Common Law Marriage

In 2021 there were around 3.6 million cohabiting unmarried couples – an increase of 144% since 1996.  Many consider that they are in a ‘common law marriage’ however this is not recognised in UK Law.  Legal issues to consider vary from housing and property, immigration issues, parental rights and, of course, inheritance.

Inheritance for unmarried couples

I often see couples who have lived together for years and have not put any thought into making their wills.  They are shocked and surprised to find that if one of them had died then the other would not have an automatic right to inherit any part of their partner’s estate.


Without a will, the intestacy rules dictate who inherits after death.  Under the intestacy rules there is no provision for a cohabiting couple – and the intestacy rules apply no matter whether you have lived together for 6 months or 10 years!

Unless a will is made providing for a partner, the person left would have to consider another route to be provided for, either by seeking a variation of the estate (which would require consent of all actual beneficiaries), or a claim through the Courts.  This can lead to legal proceedings to seek reasonable provision from the estate, which can be costly and very stressful.  The consequences of being left in this position can vary from not having access to enough money for day-to-day expenses, uncertainty as to housing and rights, and this comes at a time when they are coming to terms with the loss of their loved one.Even if a claim is brought, a claim under the Inheritance (Provision for Family and Dependants) Act 1975 also sees unequal treatment of unmarried couples, for a spouse or civil partner can seek broader reasonable provision, whereas a ‘common law’ partner can only seek what is reasonable for their own maintenance.

A change in the law?

The Law Commission recommended in 2011 that the intestacy rules should apply to couples who had lived together for at least 5 years prior to death, or 2 years where the couple had a child together.

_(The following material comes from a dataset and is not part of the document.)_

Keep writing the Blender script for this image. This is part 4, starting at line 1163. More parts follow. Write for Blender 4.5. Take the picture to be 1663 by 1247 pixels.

This has never been put into effect, and last year the Women and Equalities Committee called for the immediate implementation of this which was rejected by the Government, who said that a cautious approach would be taken to any reforms.

Inheritance Tax

There is also a disadvantage to unmarried couples when it comes to inheritance tax.  If married or in a civil partnership, anything passing to the spouse or civil partner on death is free of inheritance tax.  On the second death, the estate will be able to make use of the individual tax free amount, and any unused tax free ‘nil rate band’.

Cohabiting couples cannot use the same tools and with inheritance tax rates at 40% of anything over the tax free amount – this can have a large impact on the eventual beneficiaries.

What can you do?

If you are living with a partner it is essential that you both make wills.

The will allows you to appoint each other as executor (the person in charge of dealing with the estate) and beneficiary of all, or some, of the estate.

Your Solicitor will also advise you in relation to any Inheritance Tax issues.

A Solicitor can also provide different solutions where there are children of the same or from previous relationships, to ensure that each person who should be provided for, is.

If you have lost your partner and are not married, you can also seek provision from their estate.  The timescales are strict in relation to when action can be taken so it is essential that you seek legal advice as soon as possible.